1. Inleiding
[Regeling vervallen per 01-05-2014]
De beslissing tot het voorschrijven, ter hand stellen of gebruik van een geneesmiddel
moet zijn gebaseerd op gezondheidsbelangen. De kwaliteit van zo’n beslissing dient
niet op onwenselijke wijze te worden beïnvloed door verkoopbevorderende activiteiten.
Deze gedachte heeft geleid tot regelgeving over geneesmiddelenreclame in Richtlijn 2001/83/EG van het Europees Parlement en de Raad van 6 november 2001 tot vaststelling van een
communautair wetboek betreffende geneesmiddelen voor menselijk gebruik (PbEU 2001,
L311) (hierna: richtlijn 2001/83) en in de artikelen 82 tot en met 96 van de Geneesmiddelenwet (Gnw). De richtlijn en de Geneesmiddelenwet gaan onder meer over het begrip gunstbetoon. In de onderhavige beleidsregels gunstbetoon
worden de inhoud en reikwijdte van het begrip gunstbetoon meer concreet gemaakt.

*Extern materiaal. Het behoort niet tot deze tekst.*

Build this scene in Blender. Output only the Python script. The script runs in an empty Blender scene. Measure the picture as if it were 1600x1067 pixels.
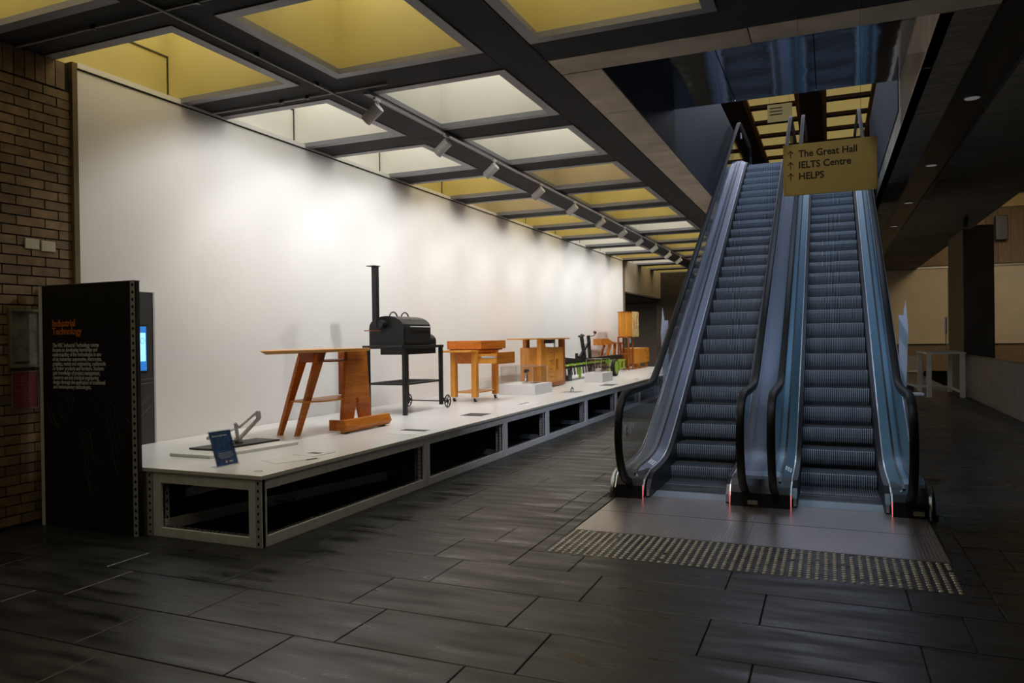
import bpy, math, random
from mathutils import Vector, Matrix
random.seed(7)
R = math.radians
T30 = math.tan(R(30))
COL = bpy.context.scene.collection
sc = bpy.context.scene

# ------------------------------------------------------------------ camera
cam_d = bpy.data.cameras.new('camera'); cam = bpy.data.objects.new('camera', cam_d); COL.objects.link(cam)
cam_d.sensor_fit = 'HORIZONTAL'; cam_d.sensor_width = 36.0
cam_d.lens = 1168.996 / 1600 * 36.0
cam_d.clip_start = 0.05; cam_d.clip_end = 200
yw, pt, rl = .401501, -.004988, -.0140097
fw = Vector((-math.sin(yw) * math.cos(pt), math.cos(yw) * math.cos(pt), math.sin(pt)))
rt0 = Vector((math.cos(yw), math.sin(yw), 0)); up0 = rt0.cross(fw)
rt = math.cos(rl) * rt0 + math.sin(rl) * up0
up = -math.sin(rl) * rt0 + math.cos(rl) * up0
M = Matrix((rt, up, -fw)).transposed().to_4x4(); M.translation = Vector((0, 0, 1.846))
cam.matrix_world = M
sc.camera = cam

# ------------------------------------------------------------------ world, exposure, large lights
w = bpy.data.worlds.new('world'); sc.world = w; w.use_nodes = True
w.node_tree.nodes['Background'].inputs[0].default_value = (.55, .66, 1, 1)
w.node_tree.nodes['Background'].inputs[1].default_value = .02
sc.view_settings.view_transform = 'Standard'; sc.view_settings.look = 'None'
sc.view_settings.gamma = 1; sc.view_settings.use_curve_mapping = False
sc.view_settings.exposure = 0.0
WELL_E = 2.0      # brightness of the lamps at the top of the ceiling wells
SPOT_E = 172
def area_light(name, loc, rot, sx, sy, e, col):
    d = bpy.data.lights.new(name, 'AREA'); d.shape = 'RECTANGLE'; d.size = sx; d.size_y = sy
    d.energy = e; d.color = col
    o = bpy.data.objects.new(name, d); COL.objects.link(o); o.location = loc; o.rotation_euler = rot
    return o
# added cool fill over the upper landing and the escalator shaft
area_light('upper_shaft_fill', (-0.7, 13.6, 10.6), (R(38), 0, 0), 5.0, 4.0, 760, (.60, .74, 1.0))
area_light('upper_landing_fill', (-0.7, 25.5, 10.6), (R(-20), 0, 0), 7.0, 4.0, 160, (.72, .78, 1.0))
area_light('upper_void_light_side', (6.5, 33.0, 8.0), (R(25), 0, 0), 3.0, 7.0, 520, (1.0, .82, .58))
area_light('back_bay_light', (-9.5, 33.0, 3.4), (0, 0, 0), 2.5, 5.0, 220, (1.0, .88, .74))

def aimed_spot(name, loc, tgt, e, col, size, blend=.7, soft=.15):
    d = bpy.data.lights.new(name, 'SPOT'); d.energy = e; d.color = col; d.spot_size = R(size); d.spot_blend = blend; d.shadow_soft_size = soft
    o = bpy.data.objects.new(name, d); COL.objects.link(o); o.location = loc
    o.rotation_euler = (Vector(tgt) - Vector(loc)).to_track_quat('-Z', 'Y').to_euler(); return o
# two added fill spots above the landing, brightening the escalator risers
aimed_spot('escalator_fill_spot', (-1.45, 7.45, 4.80), (-1.45, 12.0, .8), 440, (.90, .88, 1.0), 92)
aimed_spot('escalator_fill_spot', (.12, 7.45, 4.80), (.12, 12.0, .8), 480, (.58, .82, 1.0), 92)

aimed_spot('sign_fill_spot', (.0, 4.4, 4.80), (.01, 7.05, 3.28), 24, (1.0, .92, .75), 17, .5, .03)  # added fill spot to brighten the hanging sign

# ------------------------------------------------------------------ materials
MATS = {}
def mat(name, col, rough=.5, metal=0., spec=.5, noise=None, bump=None, emit=None, alpha=None, rand=0., scale3=(1, 1, 1), tint=None):
    """noise=(scale, amount[, detail]) multiplies the colour; bump=(scale, strength, dist)"""
    m = bpy.data.materials.new(name); m.use_nodes = True; nt = m.node_tree; N = nt.nodes; L = nt.links
    b = N['Principled BSDF']
    b.inputs['Base Color'].default_value = (*col, 1); b.inputs['Roughness'].default_value = rough
    b.inputs['Metallic'].default_value = metal
    if 'Specular IOR Level' in b.inputs: b.inputs['Specular IOR Level'].default_value = spec
    tc = N.new('ShaderNodeTexCoord'); mp = N.new('ShaderNodeMapping'); mp.inputs['Scale'].default_value = scale3
    L.new(tc.outputs['Object'], mp.inputs['Vector'])
    src = None
    if rand or noise:
        mul = N.new('ShaderNodeMath'); mul.operation = 'MULTIPLY_ADD'
        mul.inputs[1].default_value = rand; mul.inputs[2].default_value = 1 - rand / 2
        oi = N.new('ShaderNodeObjectInfo'); L.new(oi.outputs['Random'], mul.inputs[0]); src = mul.outputs[0]
        if noise:
            n = N.new('ShaderNodeTexNoise'); n.inputs['Scale'].default_value = noise[0]
            n.inputs['Detail'].default_value = noise[2] if len(noise) > 2 else 4
            off = N.new('ShaderNodeVectorMath'); off.operation = 'ADD'
            cmb = N.new('ShaderNodeMath'); cmb.operation = 'MULTIPLY'; cmb.inputs[1].default_value = 31.7
            L.new(oi.outputs['Random'], cmb.inputs[0]); L.new(mp.outputs[0], off.inputs[0]); L.new(cmb.outputs[0], off.inputs[1])
            L.new(off.outputs[0], n.inputs['Vector'])
            mr = N.new('ShaderNodeMapRange'); mr.inputs[1].default_value = .3; mr.inputs[2].default_value = .7
            mr.inputs[3].default_value = 1 - noise[1]; mr.inputs[4].default_value = 1 + noise[1]
            L.new(n.outputs[0], mr.inputs[0])
            m2 = N.new('ShaderNodeMath'); m2.operation = 'MULTIPLY'; L.new(src, m2.inputs[0]); L.new(mr.outputs[0], m2.inputs[1]); src = m2.outputs[0]
        vm = N.new('ShaderNodeVectorMath'); vm.operation = 'SCALE'; vm.inputs[0].default_value = col
        L.new(src, vm.inputs['Scale']); L.new(vm.outputs[0], b.inputs['Base Color'])
    if bump:
        n = N.new('ShaderNodeTexNoise'); n.inputs['Scale'].default_value = bump[0]; n.inputs['Detail'].default_value = 5
        bp = N.new('ShaderNodeBump'); bp.inputs['Strength'].default_value = bump[1]; bp.inputs['Distance'].default_value = bump[2]
        L.new(mp.outputs[0], n.inputs['Vector']); L.new(n.outputs[0], bp.inputs['Height']); L.new(bp.outputs[0], b.inputs['Normal'])
    if emit:
        b.inputs['Emission Color'].default_value = (*emit[0], 1); b.inputs['Emission Strength'].default_value = emit[1]
    MATS[name] = m
    return m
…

De beleidsregels worden herzien om aan te sluiten bij recente wijzigingen in de Geneesmiddelenwet als gevolg waarvan voor verschillende beroepsgroepen voorschrijfbevoegdheid mogelijk
is gemaakt en waarin groepen verpleegkundigen gastvrijheid mogen genieten bij bijeenkomsten.

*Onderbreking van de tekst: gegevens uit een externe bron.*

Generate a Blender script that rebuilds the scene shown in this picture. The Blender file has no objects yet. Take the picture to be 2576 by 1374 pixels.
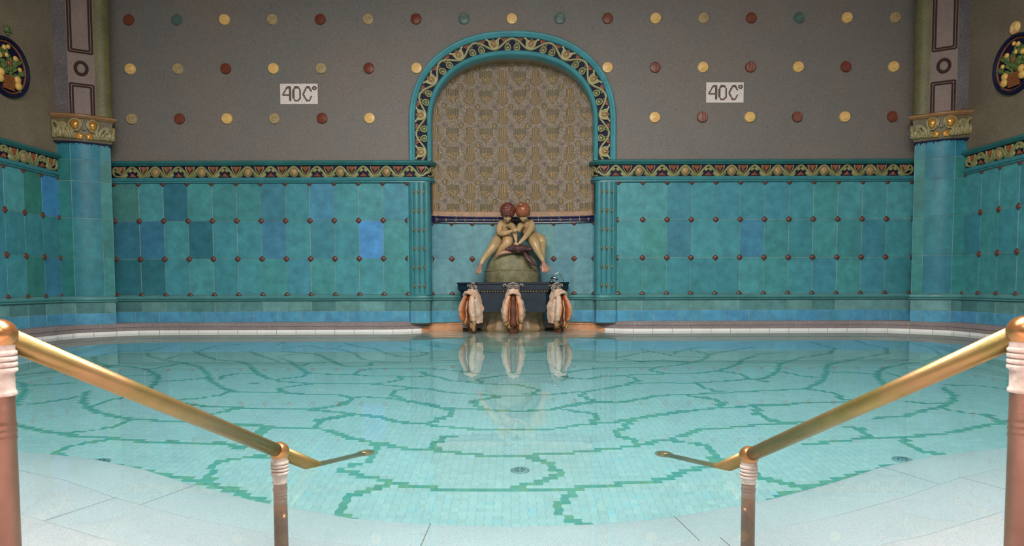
import bpy, math, random
from mathutils import Vector, Matrix, noise
random.seed(7)
C = bpy.context.scene.collection
SC = bpy.context.scene
PI = math.pi

# ---------------------------------------------------------------- camera
# water surface is z = 0, the back wall plane is y = 8.7, metres
CAMZ = 0.594
F = 24.0; FPX = 2576*F/36.0
TILT = math.radians(3.07)
cam = bpy.data.cameras.new('camera'); camo = bpy.data.objects.new('camera', cam); C.objects.link(camo)
cam.lens = F; cam.sensor_width = 36; cam.sensor_fit = 'HORIZONTAL'
camo.matrix_world = Matrix.Translation((0, 0, CAMZ)) @ Matrix.Rotation(PI/2-TILT, 4, 'X') @ Matrix.Rotation(math.radians(-.18), 4, 'Z')
cam.shift_y = (716+FPX*math.tan(TILT)-687)/2576
cam.clip_start = .05; cam.clip_end = 60
cam.dof.use_dof = True; cam.dof.focus_distance = 4.5; cam.dof.aperture_fstop = 13
SC.camera = camo

# ---------------------------------------------------------------- world, light, exposure
w = bpy.data.worlds.new('world'); SC.world = w; w.use_nodes = True
w.node_tree.nodes['Background'].inputs[0].default_value = (.9, .95, 1, 1)
w.node_tree.nodes['Background'].inputs[1].default_value = .3
def lamp(name, loc, size, energy, col, aim=None):
    l = bpy.data.lights.new(name, 'AREA'); l.shape = 'RECTANGLE'; l.size, l.size_y = size; l.energy = energy; l.color = col
    o = bpy.data.objects.new(name, l); C.objects.link(o); o.location = loc
    if aim: o.rotation_euler = (Vector(aim)-Vector(loc)).to_track_quat('-Z', 'Y').to_euler()
    return o
lamp('ceiling_light', (0, 2.0, 4.7), (4.0, 1.8), 660, (1, .95, .915))
lamp('ceiling_light', (0, -1.2, 4.5), (6.0, 2.0), 220, (1, .96, .93), (0, 4.5, 0))
SC.view_settings.view_transform = 'Standard'; SC.view_settings.look = 'None'
SC.view_settings.exposure = 0.25; SC.view_settings.gamma = 1
SC.render.film_transparent = False
try:
    SC.cycles.use_denoising = True; SC.cycles.max_bounces = 12; SC.cycles.transmission_bounces = 8; SC.cycles.diffuse_bounces = 4
    SC.cycles.caustics_refractive = True; SC.cycles.caustics_reflective = True; SC.cycles.blur_glossy = 1.0
except Exception: pass

# ---------------------------------------------------------------- helpers
def sr(r, g, b):
    f = lambda c: (c/255/12.92 if c/255 <= .04045 else ((c/255+.055)/1.055)**2.4)
    return (f(r), f(g), f(b))
class MB:
    def __init__(s): s.v = []; s.f = []; s.c = []; s.uv = None; s.mi = []
    def add(s, vs, fs, col=None, mi=0):
        n = len(s.v); s.v += [tuple(v) for v in vs]
        for f in fs: s.f.append([n+i for i in f]); s.c.append(col); s.mi.append(mi)
    def box(s, a, b, col=None, M=None, mi=0):
        x0, y0, z0 = a; x1, y1, z1 = b
        v = [Vector(p) for p in ((x0,y0,z0),(x1,y0,z0),(x1,y1,z0),(x0,y1,z0),(x0,y0,z1),(x1,y0,z1),(x1,y1,z1),(x0,y1,z1))]
        if M: v = [M@p for p in v]
        s.add(v, [(3,2,1,0),(4,5,6,7),(0,1,5,4),(1,2,6,5),(2,3,7,6),(3,0,4,7)], col, mi)
    def lathe(s, prof, o=(0,0,0), seg=24, M=None, col=None, arc=(0, 2*PI), cap=True):
        o = Vector(o); full = abs(arc[1]-arc[0]-2*PI) < 1e-6; n = seg if full else seg+1
        vs = []
        for r, z in prof:
            for k in range(n):
                a = arc[0]+(arc[1]-arc[0])*k/seg
                p = Vector((r*math.cos(a), r*math.sin(a), z))
                vs.append((M@p if M else p)+o)
        fs = []
        for i in range(len(prof)-1):
            for k in range(seg):
                k2 = (k+1) % n
                fs.append((i*n+k, i*n+k2, (i+1)*n+k2, (i+1)*n+k))
        if cap and full:
            fs.append(tuple(reversed(range(n)))); fs.append(tuple((len(prof)-1)*n+k for k in range(n)))
        s.add(vs, fs, col)
    def ell(s, c, r, M=None, seg=16, rings=10, col=None, nz=0, ns=6, seed=0):
        vs = []; c = Vector(c)
        for i in range(rings+1):
            t = PI*i/rings
            for k in range(seg):
                a = 2*PI*k/seg
                d = Vector((math.sin(t)*math.cos(a), math.sin(t)*math.sin(a), math.cos(t)))
                q = 1+nz*noise.noise(d*ns*.5+Vector((seed*3.1, seed, 0)))
                p = Vector((d.x*r[0], d.y*r[1], d.z*r[2]))*q
                vs.append((M@p if M else p)+c)
        fs = [(i*seg+k, (i+1)*seg+k, (i+1)*seg+(k+1) % seg, i*seg+(k+1) % seg) for i in range(rings) for k in range(seg)]
        s.add(vs, fs, col)
    def tube(s, pts, rad, seg=8, col=None, caps=True, flat=1.0):
        pts = [Vector(p) for p in pts]; n = len(pts); vs = []
        R = rad if isinstance(rad, (list, tuple)) else [rad]*n
        up = None
        for i in range(n):
            t = (pts[min(i+1, n-1)]-pts[max(i-1, 0)]).normalized()
            if up is None:
                up = t.orthogonal().normalized()
            up = (up-t*up.dot(t)).normalized(); sd = t.cross(up)
            for k in range(seg):
                a = 2*PI*k/seg
                vs.append(pts[i]+(up*math.cos(a)+sd*math.sin(a)*flat)*R[i])
        fs = [(i*seg+k, i*seg+(k+1) % seg, (i+1)*seg+(k+1) % seg, (i+1)*seg+k) for i in range(n-1) for k in range(seg)]
        if caps: fs += [tuple(reversed(range(seg))), tuple((n-1)*seg+k for k in range(seg))]
        s.add(vs, fs, col)
    def sweep(s, path, prof, col=None, closed_prof=True, caps=True):
        """path: list of frames (pos, out, up); prof: (a along out, b along up)"""
        m = len(prof); vs = []
        for p, o, u in path:
            for a, b in prof: vs.append(Vector(p)+Vector(o)*a+Vector(u)*b)
        fs = []
        for i in range(len(path)-1):
            for k in range(m if closed_prof else m-1):
                k2 = (k+1) % m
                fs.append((i*m+k, i*m+k2, (i+1)*m+k2, (i+1)*m+k))
        if caps and closed_prof: fs += [tuple(reversed(range(m))), tuple((len(path)-1)*m+k for k in range(m))]
        s.add(vs, fs, col)
    def build(s, name, mat, parent=None, smooth=False, fix=True, auto=None):
        me = bpy.data.meshes.new(name); me.from_pydata(s.v, [], s.f)
        mats = mat if isinstance(mat, (list, tuple)) else [mat]
        for m_ in mats: me.materials.append(m_)
        if len(mats) > 1: me.polygons.foreach_set('material_index', s.mi)
        if any(c is not None for c in s.c):
            at = me.color_attributes.new('tint', 'FLOAT_COLOR', 'CORNER'); buf = []
            for f, c in zip(s.f, s.c): buf += (list(c or (1,1,1))+[1])*len(f)
            at.data.foreach_set('color', buf)
        if s.uv:
            u = me.uv_layers.new(name='uv'); buf = []
            for q in s.uv:
                for a in q: buf += list(a)
            u.data.foreach_set('uv', buf)
        me.update()
        if fix:
            import bmesh
            bm = bmesh.new(); bm.from_mesh(me); bmesh.ops.recalc_face_normals(bm, faces=bm.faces); bm.to_mesh(me); bm.free()
        if smooth or auto:
            me.polygons.foreach_set('use_smooth', [True]*len(me.polygons))
            if auto: me.set_sharp_from_angle(angle=math.radians(auto))
        o = bpy.data.objects.new(name, me); C.objects.link(o)
        if parent: o.parent = parent
        return o
def tag(o, label=None, cat=None, group=None, kind=None):
    if label: o['label'] = label
    if cat: o['category'] = cat
    if group: o['group'] = group
    if kind: o['kind'] = kind
    return o
def empty(name, loc, label=None, cat=None, group=None, kind=None, rz=0):
    o = bpy.data.objects.new(name, None); C.objects.link(o); o.location = loc; o.rotation_euler = (0, 0, rz); o.empty_display_size = .1
    return tag(o, label, cat, group, kind)
def inv(o, root):
    """keep child built in world coordinates in place under root"""
    o.parent = root; o.matrix_parent_inverse = (Matrix.Translation(root.location)@root.rotation_euler.to_matrix().to_4x4()).inverted()
    return o
def arr(name, mat, root, mb, **k): return inv(mb.build(name, mat, **k), root)

# ---------------------------------------------------------------- materials (procedural)
def mat(name, col=None, rough=.5, attr=False, nscale=8, namt=.25, col2=None, bump=0, bscale=60, metal=0, coat=0, spec=.5, speck=None, nd=6, ior=1.5):
    m = bpy.data.materials.new(name); m.use_nodes = True; nt = m.node_tree; N = nt.nodes; L = nt.links
    b = N['Principled BSDF']; b.inputs['Roughness'].default_value = rough; b.inputs['Metallic'].default_value = metal
    b.inputs['Coat Weight'].default_value = coat; b.inputs['Coat Roughness'].default_value = .08
    b.inputs['Specular IOR Level'].default_value = spec; b.inputs['IOR'].default_value = ior
    tc = N.new('ShaderNodeTexCoord'); ns = N.new('ShaderNodeTexNoise'); ns.inputs['Scale'].default_value = nscale; ns.inputs['Detail'].default_value = nd; ns.inputs['Roughness'].default_value = .65
    L.new(tc.outputs['Object'], ns.inputs['Vector'])
    if attr:
        a = N.new('ShaderNodeAttribute'); a.attribute_name = 'tint'; base = a.outputs['Color']
    else:
        r = N.new('ShaderNodeRGB'); r.outputs[0].default_value = (*col, 1); base = r.outputs[0]
    mx = N.new('ShaderNodeMix'); mx.data_type = 'RGBA'
    if col2 is not None:
        cr = N.new('ShaderNodeMapRange'); cr.inputs[1].default_value = .5-namt; cr.inputs[2].default_value = .5+namt
        L.new(ns.outputs['Fac'], cr.inputs[0]); L.new(cr.outputs[0], mx.inputs[0])
        L.new(base, mx.inputs[6]); mx.inputs[7].default_value = (*col2, 1)
    else:
        cr = N.new('ShaderNodeMapRange'); cr.inputs[1].default_value = .3; cr.inputs[2].default_value = .7
        cr.inputs[3].default_value = 1-namt; cr.inputs[4].default_value = 1+namt
        L.new(ns.outputs['Fac'], cr.inputs[0])
        mx.blend_type = 'MULTIPLY'; mx.inputs[0].default_value = 1
        L.new(base, mx.inputs[6]); L.new(cr.outputs[0], mx.inputs[7])
    out = mx.outputs[2]
    if speck:
        sc_, amt, dark = speck
        vo = N.new('ShaderNodeTexVoronoi'); vo.inputs['Scale'].default_value = sc_; L.new(tc.outputs['Object'], vo.inputs['Vector'])
        sp = N.new('ShaderNodeSeparateColor'); L.new(vo.outputs['Color'], sp.inputs[0])
        mr = N.new('ShaderNodeMapRange'); mr.inputs[3].default_value = 1-amt; mr.inputs[4].default_value = 1+amt; L.new(sp.outputs[0], mr.inputs[0])
        m2 = N.new('ShaderNodeMix'); m2.data_type = 'RGBA'; m2.blend_type = 'MULTIPLY'; m2.inputs[0].default_value = 1
        L.new(out, m2.inputs[6]); L.new(mr.outputs[0], m2.inputs[7]); out = m2.outputs[2]
        if dark:
            g = N.new('ShaderNodeMath'); g.operation = 'GREATER_THAN'; g.inputs[1].default_value = dark[0]; L.new(sp.outputs[1], g.inputs[0])
            m3 = N.new('ShaderNodeMix'); m3.data_type = 'RGBA'; L.new(g.outputs[0], m3.inputs[0]); L.new(out, m3.inputs[6]); m3.inputs[7].default_value = (*dark[1], 1); out = m3.outputs[2]
    L.new(out, b.inputs['Base Color'])
    if bump:
        n2 = N.new('ShaderNodeTexNoise'); n2.inputs['Scale'].default_value = bscale; n2.inputs['Detail'].default_value = 4; L.new(tc.outputs['Object'], n2.inputs['Vector'])
        bp = N.new('ShaderNodeBump'); bp.inputs['Strength'].default_value = bump; bp.inputs['Distance'].default_value = .01
        L.new(n2.outputs['Fac'], bp.inputs['Height']); L.new(bp.outputs[0], b.inputs['Normal'])
    m['out'] = 0
    return m
TEAL = sr(70, 140, 142)
M = {}
M['plaster'] = mat('grey_mosaic_plaster', sr(126, 115, 106), .6, nscale=1.0, namt=.2, col2=sr(115, 113, 109), bump=.25, bscale=110, speck=(150, .2, (.992, (.08, .075, .07))))
M['plaster_side'] = mat('olive_mosaic_plaster', sr(128, 114, 94), .6, nscale=1.6, namt=.2, bump=.3, bscale=100, speck=(140, .22, (.99, (.09, .08, .07))))
M['speck_grey'] = mat('speckled_grey_mosaic', sr(112, 108, 110), .45, nscale=3, namt=.2, bump=.4, bscale=90, speck=(130, .3, (.97, (.3, .3, .29))))
M['pink'] = mat('pink_grey_mosaic', sr(124, 104, 96), .5, nscale=4, namt=.12, bump=.3, bscale=120, speck=(110, .15, None))
M['olive'] = mat('olive_green_mosaic', sr(100, 96, 58), .5, nscale=5, namt=.2, bump=.2, speck=(90, .2, None))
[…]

Daarnaast worden in deze beleidsregels tekstuele wijzigingen doorgevoerd om interpretatieverschillen
te voorkomen. Verder worden enkele criteria (o.a. eisen die worden gesteld aan samenkomsten)
nader ingevuld.
Deze beleidsregels zullen door de Inspectie voor de Gezondheidszorg worden gehanteerd
bij het toezicht op de naleving van de reclamebepalingen van de Geneesmiddelenwet.
Onder gunstbetoon wordt verstaan het in het vooruitzicht stellen, aanbieden of toekennen
van geld of op geld waardeerbare diensten of goederen met het kennelijke doel het
voorschrijven, ter hand stellen of gebruik van een geneesmiddel te bevorderen (zie
artikel 1, eerste lid, onder zz, Gnw). De regels voor gunstbetoon zijn wederkerig: het aannemen van of vragen om verboden
gunstbetoon is op grond van artikel 1, tweede lid, jo. artikel 94, van de Geneesmiddelenwet niet toegestaan.
Begrippen beroepsbeoefenaar en ondernemer
Belangrijke begrippen in deze beleidsregels zijn de beroepsbeoefenaren en de ondernemers.
Gunstbetoon reikt echter verder dan alleen de banden tussen beroepsbeoefenaren en
ondernemers, zoals hieronder in de paragraaf ‘Gunstbetoon’ wordt omschreven.
Een ieder die de bevoegdheid heeft om receptgeneesmiddelen voor te schrijven of ter
hand te stellen wordt gezien als beroepsbeoefenaar. Onder beroepsbeoefenaren worden
mede begrepen die beroepsgroepen die tijdelijk de bevoegdheid hebben om receptgeneesmiddelen
voor te schrijven. Alle andere (beroeps-)groepen vallen buiten het begrip ‘beroepsbeoefenaar’.
Alleen beroepsbeoefenaren mogen gunstbetoon ontvangen, mits binnen de kaders die in
de Geneesmiddelenwet en deze beleidsregels uiteen worden gezet.
In de Geneesmiddelenwet wordt bepaald dat verpleegkundigen die in opdracht van een beroepsbeoefenaar geneesmiddelen
verstrekken of toedienen aan patiënten in aanmerking komen voor gastvrijheid bij bijeenkomsten.
Deze groep verpleegkundigen mag echter geen andere vormen van gunstbetoon dan gastvrijheid
ontvangen, omdat zij niet onder de categorie beroepsbeoefenaren vallen.
Het begrip ondernemer zoals dat in deze beleidsregels wordt gebruikt, is beschreven
in artikel 82, eerste lid, onder b, van de Geneesmiddelenwet. Een ondernemer is de houder van een handelsvergunning.